According to the LA Times story, Intellipedia represents new thinking by the intelligence czars, intelligence assessment 2.0:

The system allows analysts from all 16 U.S. intelligence agencies to weigh in on debates on North Korea's nuclear program and other sensitive topics, creating internal Web sites that are constantly updated with new information and analysis, officials said.

The system, which is not accessible to the public, is divided into three classification categories ranging from "sensitive but unclassified" to "top secret." Officials said that the program is still under development and has not replaced existing procedures used to create intelligence reports delivered to President Bush and other policymakers. But it is being used to assemble preliminary judgments for a forthcoming National Intelligence Estimate on Nigeria and could someday supplant the more cumbersome mechanisms used to create such reports.

"I think in the future you'll press a button and this will be the NIE," said Michael Wertheimer, assistant deputy director of national intelligence for analysis.

It may be that bottom up, more lightweight technology, with the necessary role-based identity management for security control, will be far more effective than systems costing tens or hundreds of millions that the government has funded, such as the FBI's $104.5 million Virtual Case File project that was discontinued last year after three years of development.

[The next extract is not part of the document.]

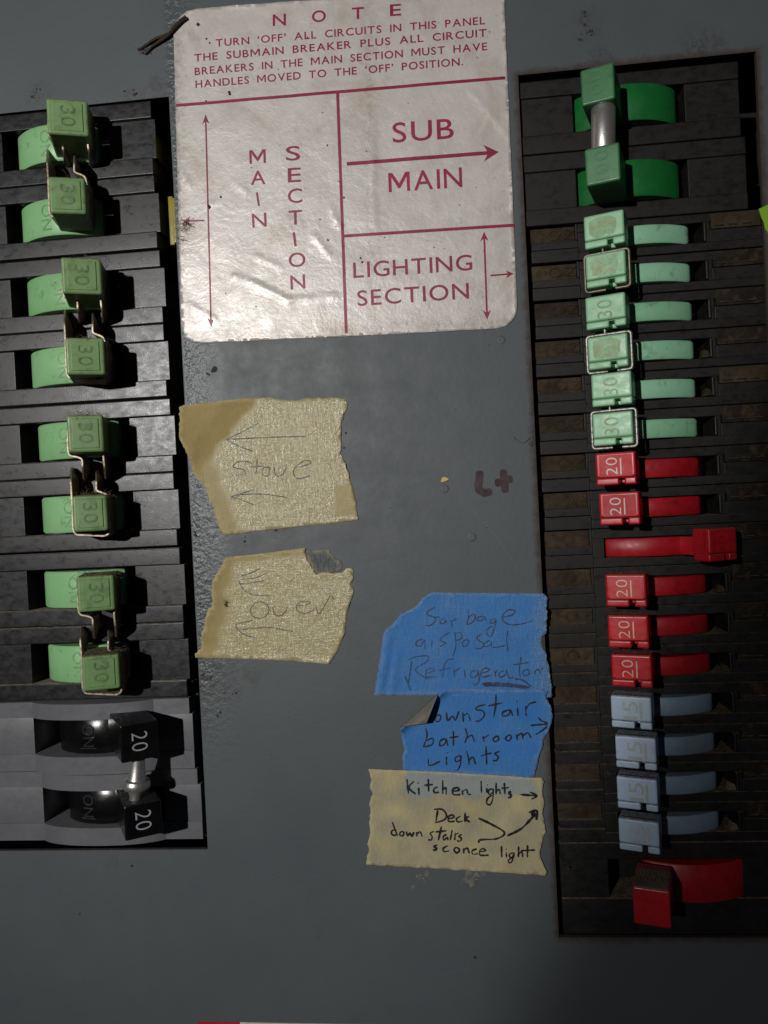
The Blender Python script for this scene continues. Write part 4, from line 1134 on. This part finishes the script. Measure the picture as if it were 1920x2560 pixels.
write(D5, sc5, ox5, oy5, .6, .2, h4, 'handwriting', M['ink_black'], t4)
write(D6, sc6, ox6, oy6, .6, .2, h4, 'handwriting', M['ink_black'], t4)
# newer masking tape, kitchen lights
o5 = tr([(70, 322), (345, 332), (700, 347), (1100, 372), (1380, 392), (1450, 392), (1465, 430), (1450, 500), (1470, 600), (1455, 680), (1465, 720), (1480, 810), (1455, 900), (1430, 990), (1450, 1060), (1470, 1100), (1490, 1140), (1480, 1170), (1100, 1145), (600, 1115), (300, 1100), (50, 1082), (55, 1030), (75, 960), (60, 920), (85, 830), (75, 760), (90, 650), (75, 600), (100, 520), (80, 460), (95, 400)], sc6, ox6, oy6)
def h5(x, y): return .58+.05*wob(x, y, .025, 15) if 1003 < x < 1340 and y < 1990 else .36+.1*wob(x, y, .03, 16)+.16*max(0, min(1, (2010-y)/25))
t5 = thing('tape_label', at(1140, 2050, 0), 'pale masking tape reading kitchen lights, deck, downstairs sconce light in black marker', 'tape', 'tape notes on the panel')
sheet('tape', torn(o5, 2.4, 3.5, (0, 1, 2, 3, 4, 17, 18, 19, 20)), .2, h5, M['new_tape'], t5, 8, .12, lambda x, y: min(1, max(0, .55+.9*wob(x, y, .022, 7))), lambda x, y: (1 if 1014 < x < 1336 and y < 1990+18*wob(x, y, .03, 1) else 0)*.9)
K = [[(375, 400), (388, 520)], [(430, 420), (390, 470), (445, 522)], [(468, 470), (472, 532)], [(462, 430)], [(545, 400), (548, 502)], [(512, 452), (585, 445)], [(620, 465), (590, 480), (595, 510), (632, 505)], [(660, 410), (660, 522)], [(660, 490), (685, 470), (687, 527)],
     [(735, 500), (790, 490), (775, 470), (740, 485), (745, 525), (802, 525)], [(815, 490), (820, 532)], [(820, 500), (850, 485), (860, 520), (887, 525)], [(965, 415), (968, 512)], [(1010, 470), (1012, 512)], [(1012, 445)],
     [(1055, 480), (1025, 490), (1030, 525), (1060, 505), (1062, 480), (1058, 560), (1040, 605), (1012, 600), (1015, 560), (1050, 530)], [(1085, 430), (1085, 522)], [(1085, 500), (1110, 485), (1117, 522)], [(1150, 430), (1155, 522)], [(1125, 475), (1187, 470)], [(1205, 500), (1185, 515), (1205, 530), (1195, 550), (1178, 547)],
     ([(1270, 525), (1410, 535)], .85), ([(1352, 505), (1410, 535), (1367, 562)], .85),
     [(620, 650), (605, 752)], [(590, 645), (655, 645), (690, 690), (670, 730), (600, 752)], [(705, 720), (750, 710), (735, 690), (705, 705), (710, 742), (757, 740)], [(800, 700), (770, 720), (780, 745), (817, 738)], [(838, 670), (838, 747)], [(870, 700), (840, 720), (877, 747)],
     [(258, 745), (278, 800), (300, 858)], [(282, 806), (256, 816), (252, 840), (275, 853), (296, 840)], [(330, 820), (315, 845), (340, 857), (350, 830), (330, 820)], [(370, 820), (380, 857), (400, 835), (415, 860), (430, 825)], [(450, 825), (455, 862)], [(455, 840), (480, 825), (497, 864)], [(592, 820), (560, 835), (575, 860), (570, 887), (543, 887)], [(650, 780), (625, 892)], [(600, 825), (692, 815)],
     [(690, 845), (665, 860), (670, 890), (695, 870), (702, 892)], [(735, 810), (720, 892)], [(760, 830), (755, 892)], [(757, 850), (787, 830)], [(812, 845), (785, 860), (810, 875), (795, 900), (773, 892)],
     [(617, 930), (590, 940), (610, 955), (600, 970), (581, 965)], [(702, 935), (665, 955), (670, 982), (712, 975)], [(770, 945), (750, 965), (770, 992), (795, 970), (770, 945)], [(825, 955), (828, 997)], [(828, 970), (855, 955), (872, 997)], [(932, 960), (895, 975), (900, 1002), (942, 997)], [(950, 985), (1000, 975), (980, 958), (955, 975), (960, 1010), (1027, 1010)],
     [(1128, 935), (1130, 1027)], [(1165, 985), (1168, 1027)], [(1163, 958)], [(1220, 990), (1190, 1005), (1200, 1030), (1225, 1010), (1227, 990), (1215, 1050), (1195, 1072), (1183, 1050), (1232, 1020)], [(1265, 940), (1262, 1027)], [(1262, 1000), (1290, 985), (1297, 1027)], [(1335, 930), (1335, 1027)], [(1280, 975), (1397, 968)],
     ([(943, 715), (1040, 760), (1152, 830), (1095, 878), (1000, 885), (955, 890), (945, 912)], .8), ([(1173, 856), (1290, 795), (1400, 680)], .9), ([(1345, 670), (1410, 657), (1405, 732)], .9), ([(1365, 672), (1400, 700)], 1.5)]
write(K, sc6, ox6, oy6, .72, .2, h5, 'handwriting', M['ink_black'], t5)

# ---- marker writing, flecks and scuffs on the paint
mb = MB(); flat = lambda x, y: .05
def mark(pts, w): mb.ribbon([(at(1060+.217*x, 1120+.217*y).x, at(1060+.217*x, 1120+.217*y).y) for x, y in pts], w, flat, True)
mark([(642, 262), (640, 330), (625, 430), (632, 480), (690, 520), (755, 505), (785, 500)], 2.9)
ob = mb.build('marker_letter', M['marker'], None, 0, flat_up=True); tag(ob, 'maroon marker letter L written on the grey panel', 'writing', 'maroon marker writing on the panel')
mb = MB(); mark([(915, 245), (918, 330), (930, 430), (937, 515)], 2.7); flat = lambda x, y: .075; mark([(815, 405), (880, 395), (960, 365), (1020, 355)], 2.9)
ob = mb.build('marker_cross', M['marker'], None, 0, flat_up=True); tag(ob, 'maroon marker plus sign written on the panel right of the letter L', 'writing', 'maroon marker writing on the panel')
mb = MB(); mb.prism([at(1060+.217*x, 1120+.217*y, .05) for x, y in ((190, 392), (205, 345), (235, 336), (285, 362), (250, 385), (205, 398))], (.1, .1, .5))
ob = mb.build('paint_fleck', M['chip'], None, 0); tag(ob, 'small cream fleck stuck on the panel left of the maroon writing', 'debris')
mb = MB(); mb.tube([at(x, y, .3) for x, y in ((1284, 1092), (1296, 1104), (1308, 1108), (1318, 1102), (1326, 1092))], .055, 5)
ob = mb.build('hair', M['speck'], None, 0); tag(ob, 'fine dark hair on the panel at the edge of the right opening', 'hair')
flat = lambda x, y: .03
mb = MB()
def scf(p, w): mb.ribbon([(at(*q).x, at(*q).y) for q in p], w, flat)
scf([(1150, 1235), (1185, 1278), (1240, 1340), (1297, 1424)], .32)
for _ in range(34):
    x, y = random.uniform(470, 1320), random.uniform(870, 2500); a = random.choice((random.gauss(1.1, .5), random.uniform(0, 3.1))); L_ = random.uniform(10, 60)
    scf([(x, y), (x+L_*.5*math.cos(a)+2, y+L_*.5*math.sin(a)), (x+L_*math.cos(a), y+L_*math.sin(a))], random.uniform(.1, .22))
scf([(1118, 980), (1124, 1003), (1128, 1040)], .15)
ob = mb.build('scratch', M['scuff'], None, 0, flat_up=True); tag(ob, 'thin pale scratches in the grey paint, longest below the maroon writing', 'scratch')
for (x, y, lab) in ((1253, 850, 'small round paint blister just below the printed notice'), (1180, 1343, 'small round paint blister below the maroon writing'), (1112, 1222, 'small round paint blister just under the cream fleck')):
    mb = MB(); c = at(x, y); mb.lathe((c.x, c.y, -.05), (0, 0, 1), [(0, 1.5), (.08, 1.42), (.16, 1.15), (.19, .9), (.17, .5), (.16, .1)], 20)
    ob = mb.build('paint_blister', M['panel'], None, 60); tag(ob, lab, 'blister', 'paint blisters on the panel')
mb = MB()
for _ in range(26):
    px = random.choice((random.gauss(1060, 22), random.gauss(1175, 18))); py = 2178+abs(random.gauss(0, 17))
    speck(mb, px, py, random.uniform(.3, 1.1), .015)
for q in mb.bm.verts: q.co.z = min(q.co.z, .05)
ob = mb.build('glue_residue', M['residue'], None, 40); tag(ob, 'pale glue residue just below the kitchen lights tape', 'residue', kind='stuff')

The LA Times story suggests that an Intellipedia wiki could have better surfaced dissenting views that were treated as footnotes in the run up to the war in Iraq. Perhaps history would have been different, and we wouldn't have a mid-term election with the President trying to win votes for his party by declaring, "However they put it, the Democrat approach in Iraq comes down to this: The terrorists win and America loses," or the Vice President saying that recent insurgent attacks in Iraq, in which over 100 American soldiers died this month, are timed to influence the American elections. I would guess that if the number of deaths were the same as the previous month, Americans from both parties would still be asking the Bush administration about an exit strategy as the civil war in Iraq continues.